20 February 2015

A new quality mark for clear terms & conditions…but no one qualifies

James Daley

By James Daley LinkedIn

In our campaign to clear up terms and conditions, we've launched a new quality mark for documents with clear design and simple language. Unfortunately, we've not yet found anyone that meets our criteria.

It's almost a year now since Fairer Finance launched its campaign to clean up the complex, jargon-filled world of terms and conditions. During that time, we've met with regulators and numerous banks and insurers - and feel confident that we'll see some progress over the next year.

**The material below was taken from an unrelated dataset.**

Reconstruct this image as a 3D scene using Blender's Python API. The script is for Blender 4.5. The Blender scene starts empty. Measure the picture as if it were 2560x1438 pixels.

Throughout our talks, however, it's become easy to see why so many companies haven't done anything up till now. Most banks and insurers accept that their Ts&Cs and policy documents are too long and too complicated. But they also see that just about every other financial company is in the same boat - and they seem to take some comfort from the fact that very few consumers bother to read the documents anyway. The bottom line for the decision makers is that redesigning and rewriting your Ts & Cs will cost you time, money - and will set you up for conflict with your legal and compliance teams. And at the end of it all, your customers are unlikely to care or even notice.

A reason to do better

One of the reasons we launched Fairer Finance last year was to give companies a reason to prioritise problems such as this. Our transparency scoring includes an analysis of companies' Ts&Cs or policy documents - and if businesses improve their documents, they stand to see a tangible improvement in their scores in our tables. Since we published our ratings for the first time last March, a number of companies have shown willingness to engage in the process of improving their documents - but they want to know what good looks like, and are also keen to be able to put some kind of quality mark on their literature if they manage to achieve it.

So today, Fairer Finance is launching its Clear & Simple quality mark. We've designed some detailed criteria as to what good looks like, and will allow companies to display the mark on their literature if they meet our benchmark.

Sadly, we've not yet found a document that qualifies. But we're working with a number of companies to help improve their documents, and we're confident that we'll be able to award our first Clear & Simple quality marks in 2015.

Clarity, not brevity

While some industry commentators have talked about the aspiration of keeping Ts & Cs to a couple of sides of A4, we don't believe that brevity is always the answer.  Financial products are often complex, and brevity can be an obstruction to getting the key information across. Having said that, most Ts & Cs are littered with legal disclaimers - many of which we believe could be dispensed with. While we can't prescribe what companies put in and take out of their Ts & Cs, those who qualify for our Clear & Simple quality mark will have to demonstrate a committment to keeping legal disclaimers to a miminum. Where such disclaimers need to stay, they will need to be phrased in simple language.

As well as using simple, jargon-free language, qualifying documents will also have to be clearly deisgned. It's astonishing how much of a difference it makes to comprehension if documents have a decent amount of white space, a relatively large font and use colour, images and infographics to bring the page to life. These are some of the things that we look for in the design element of our document analysis.

Finally, beyond the design and language, we will also be applying a subject expert lense to the documents we analyse - checking that all the key product information is included. Astonishingly, there are plenty of Ts & Cs that run to over 20,000 words, but still don't include some of the key information that a customer might be looking for.

Better documentation is only the start

Of course, clearer documents are only part of the issue here. Ultimately, our aim is to ensure that companies have done everything they can to help prospective customers understand what they are buying. That means tailoring the purchase process to the type of customer you're dealing with. So, for example, working much harder to explain your product in detail when you're selling a student their first bank account, while perhaps taking a slightly different approach when dealing with a 50 year old who is switching for the third time.

But clear documents are an essential part of the journey. And we hope we can encourage as many companies as possible to step up to our challenge and meet the standards of our new Clear & Simple quality mark. Watch this space.